The Marmalade Festival’s most loyal sponsor is the Piccadilly department store, Fortnum & Mason, another shop with its own long heritage and supremely popular with Japanese visitors. Add to that the Japanese love of craft and beauty and you will understand why one of 2017’s winners at the Marmalade Festival was an exquisite yuzu marmalade with lime, a jar of vivid orange jelly contrasting with suspended green peel painstakingly cut into tiny heart shapes. Should you venture into Cumbria in March don’t be surprised to find Japanese couples swathed in overcoats all on their way to Dalemain for the Marmalade Festival, after all, Jane Hasell-McCosh is a regular on Japanese television these days and there will be a surprising number of Japanese marmalades to try in the Tasting Barn. The connections are growing.


But back to the Japanese Embassy reception. The Embassy is in Piccadilly, one of those grand Victorian buildings with windows overlooking the park.


Japan joins the Club

Spy cartoon of Colonel Robert Edis, architect of what is now the Japanese Embassy, published in Vanity Fair in 1885.

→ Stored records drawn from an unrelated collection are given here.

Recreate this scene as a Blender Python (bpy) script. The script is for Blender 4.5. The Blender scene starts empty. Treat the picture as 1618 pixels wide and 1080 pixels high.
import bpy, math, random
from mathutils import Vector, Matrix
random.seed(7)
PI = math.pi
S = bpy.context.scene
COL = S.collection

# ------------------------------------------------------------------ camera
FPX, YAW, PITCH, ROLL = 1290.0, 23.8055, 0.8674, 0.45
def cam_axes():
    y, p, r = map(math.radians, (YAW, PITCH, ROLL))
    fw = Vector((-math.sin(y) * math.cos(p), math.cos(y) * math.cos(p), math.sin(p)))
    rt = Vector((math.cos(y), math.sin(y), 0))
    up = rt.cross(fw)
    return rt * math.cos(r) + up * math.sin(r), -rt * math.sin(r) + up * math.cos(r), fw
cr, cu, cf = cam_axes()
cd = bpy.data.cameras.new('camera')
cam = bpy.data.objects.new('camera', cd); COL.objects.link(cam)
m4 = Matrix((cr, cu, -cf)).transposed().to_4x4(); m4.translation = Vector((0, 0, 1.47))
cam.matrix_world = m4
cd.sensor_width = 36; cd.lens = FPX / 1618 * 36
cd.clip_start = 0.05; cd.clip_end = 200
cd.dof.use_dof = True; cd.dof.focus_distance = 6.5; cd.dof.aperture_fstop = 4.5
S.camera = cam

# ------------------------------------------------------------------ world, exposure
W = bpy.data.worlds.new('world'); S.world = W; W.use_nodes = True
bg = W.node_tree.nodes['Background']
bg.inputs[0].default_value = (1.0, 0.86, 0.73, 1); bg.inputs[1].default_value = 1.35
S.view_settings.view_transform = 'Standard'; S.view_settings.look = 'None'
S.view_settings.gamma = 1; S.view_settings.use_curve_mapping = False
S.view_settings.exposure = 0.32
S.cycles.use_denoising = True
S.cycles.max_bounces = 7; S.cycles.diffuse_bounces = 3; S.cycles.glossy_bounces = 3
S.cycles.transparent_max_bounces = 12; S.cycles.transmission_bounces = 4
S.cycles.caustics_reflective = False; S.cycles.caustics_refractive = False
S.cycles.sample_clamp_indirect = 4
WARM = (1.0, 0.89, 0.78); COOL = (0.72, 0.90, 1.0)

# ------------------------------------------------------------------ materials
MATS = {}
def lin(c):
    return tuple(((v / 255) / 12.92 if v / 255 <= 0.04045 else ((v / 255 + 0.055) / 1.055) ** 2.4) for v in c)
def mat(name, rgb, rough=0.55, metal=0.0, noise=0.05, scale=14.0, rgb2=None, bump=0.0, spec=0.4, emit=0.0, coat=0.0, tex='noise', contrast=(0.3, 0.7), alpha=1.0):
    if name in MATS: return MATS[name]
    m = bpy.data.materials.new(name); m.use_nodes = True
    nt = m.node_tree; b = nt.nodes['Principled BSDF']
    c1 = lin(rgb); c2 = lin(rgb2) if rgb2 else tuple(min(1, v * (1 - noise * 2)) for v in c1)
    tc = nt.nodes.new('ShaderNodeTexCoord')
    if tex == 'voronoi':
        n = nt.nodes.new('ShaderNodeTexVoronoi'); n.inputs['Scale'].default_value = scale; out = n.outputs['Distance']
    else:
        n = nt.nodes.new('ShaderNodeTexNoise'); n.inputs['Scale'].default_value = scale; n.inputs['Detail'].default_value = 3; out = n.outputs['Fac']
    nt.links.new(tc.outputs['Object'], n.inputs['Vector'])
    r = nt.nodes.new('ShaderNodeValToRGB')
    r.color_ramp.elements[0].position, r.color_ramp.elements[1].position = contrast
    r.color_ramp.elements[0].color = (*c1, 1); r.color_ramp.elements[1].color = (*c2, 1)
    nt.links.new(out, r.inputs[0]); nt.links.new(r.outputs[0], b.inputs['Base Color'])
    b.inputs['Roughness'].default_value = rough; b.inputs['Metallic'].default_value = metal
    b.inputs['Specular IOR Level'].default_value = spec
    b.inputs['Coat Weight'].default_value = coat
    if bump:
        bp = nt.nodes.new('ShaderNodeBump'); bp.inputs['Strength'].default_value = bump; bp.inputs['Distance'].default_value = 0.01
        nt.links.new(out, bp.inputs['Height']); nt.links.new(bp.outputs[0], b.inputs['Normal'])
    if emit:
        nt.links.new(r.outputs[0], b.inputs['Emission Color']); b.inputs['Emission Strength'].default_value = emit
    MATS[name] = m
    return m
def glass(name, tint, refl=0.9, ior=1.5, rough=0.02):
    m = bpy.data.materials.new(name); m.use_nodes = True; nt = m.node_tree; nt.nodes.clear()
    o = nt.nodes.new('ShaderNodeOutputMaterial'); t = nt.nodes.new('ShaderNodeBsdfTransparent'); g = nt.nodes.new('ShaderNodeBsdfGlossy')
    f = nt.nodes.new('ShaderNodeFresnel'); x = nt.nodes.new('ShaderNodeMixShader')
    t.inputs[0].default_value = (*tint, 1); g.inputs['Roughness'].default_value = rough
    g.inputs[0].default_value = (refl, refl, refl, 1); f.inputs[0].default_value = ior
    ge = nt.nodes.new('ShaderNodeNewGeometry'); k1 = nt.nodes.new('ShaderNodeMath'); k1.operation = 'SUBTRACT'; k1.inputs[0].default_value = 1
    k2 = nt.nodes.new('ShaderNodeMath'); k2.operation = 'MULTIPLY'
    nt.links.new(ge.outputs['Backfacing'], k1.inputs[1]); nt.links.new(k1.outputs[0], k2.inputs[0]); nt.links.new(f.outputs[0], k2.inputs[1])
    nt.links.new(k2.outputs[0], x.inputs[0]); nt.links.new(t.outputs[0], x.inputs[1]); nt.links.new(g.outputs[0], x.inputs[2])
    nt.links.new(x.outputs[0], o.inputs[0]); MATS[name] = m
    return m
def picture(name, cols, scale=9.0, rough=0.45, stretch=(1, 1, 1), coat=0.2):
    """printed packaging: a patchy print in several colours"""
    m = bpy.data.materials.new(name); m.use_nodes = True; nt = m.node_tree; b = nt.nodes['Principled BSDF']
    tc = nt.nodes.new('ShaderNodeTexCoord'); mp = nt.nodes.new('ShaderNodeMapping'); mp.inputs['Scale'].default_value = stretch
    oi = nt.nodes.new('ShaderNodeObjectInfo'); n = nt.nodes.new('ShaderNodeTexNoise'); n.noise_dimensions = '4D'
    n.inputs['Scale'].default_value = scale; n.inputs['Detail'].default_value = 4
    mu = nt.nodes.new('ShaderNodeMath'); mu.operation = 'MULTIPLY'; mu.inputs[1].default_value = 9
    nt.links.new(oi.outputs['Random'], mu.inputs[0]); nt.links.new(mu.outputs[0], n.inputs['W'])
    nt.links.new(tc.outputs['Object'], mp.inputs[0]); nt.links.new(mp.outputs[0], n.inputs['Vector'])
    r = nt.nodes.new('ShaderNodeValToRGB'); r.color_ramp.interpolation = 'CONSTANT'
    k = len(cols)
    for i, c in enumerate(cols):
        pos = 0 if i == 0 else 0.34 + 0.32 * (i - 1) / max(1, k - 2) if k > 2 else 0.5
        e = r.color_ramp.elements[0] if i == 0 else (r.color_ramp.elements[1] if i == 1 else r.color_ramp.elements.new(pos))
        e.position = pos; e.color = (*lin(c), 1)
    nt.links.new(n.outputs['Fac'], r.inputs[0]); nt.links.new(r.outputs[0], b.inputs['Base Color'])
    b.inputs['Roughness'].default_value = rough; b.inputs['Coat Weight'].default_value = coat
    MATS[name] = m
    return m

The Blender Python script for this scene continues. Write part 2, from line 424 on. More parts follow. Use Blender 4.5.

The vast reception room cries out for a ball but it turns out that it was designed as the Smoking Room of a gentleman’s club. When the Constitutional Club overflowed with Conservative members in the heyday of Victorian club life in the 1890s, the Junior Constitutional Club was formed to pick up the slack and premises were built for new members at 101 Piccadilly by a pupil of Anthony Salvin, Colonel Robert Edis (his Spy cartoon portrait from Vanity Fair in 1885 is left). It’s a handsome building among many along Piccadilly, remarkable only because Historic England cite it as the first building in London to be entirely faced in marble. Somehow it seems to have been built on the wrong scale for a Japanese Embassy. The type of heavy classical architecture favoured by 19th century gentlemen overpowers the brushstrokes of the Japanese contemporary art that adorns the walls.


The Smoking Room of the Junior Constitutional Club © Historic England

The first Japanese delegation to Britain found a home in Sussex Gardens in Bayswater but expanded its entertaining space in Grosvenor Gardens around 1897. When the 10,000 members of the Junior Constitutional Club (the largest gentleman’s club in London in 1890) began to fall away and it closed in 1904, in moved the Japanese delegation which had become a fully fledged Embassy to the Court of St James in 1905, a tribute to British support of Japan in the Russo-Japanese War.


So, in the flurry of Brexit, it is good to have a new global relationship building on the heritage of a centuries old foodstuff. Contrasts aside, the reception was a chance to celebrate the growing of beautiful fruit around the world and its use in a fine hand crafted preserve is part of a burgeoning global appreciation for artisanal food traditions which can be carried across continents. What a tribute to the energy of the Hasell-McCosh family of Dalemain that a clever idea for a country house event 14 years ago has now spawned an annual Marmalade Festival in Britain, Australia and Japan. Go and enjoy the orange groves around Yawatahama City or the fells of Cumbria soon, they have marmalade in common.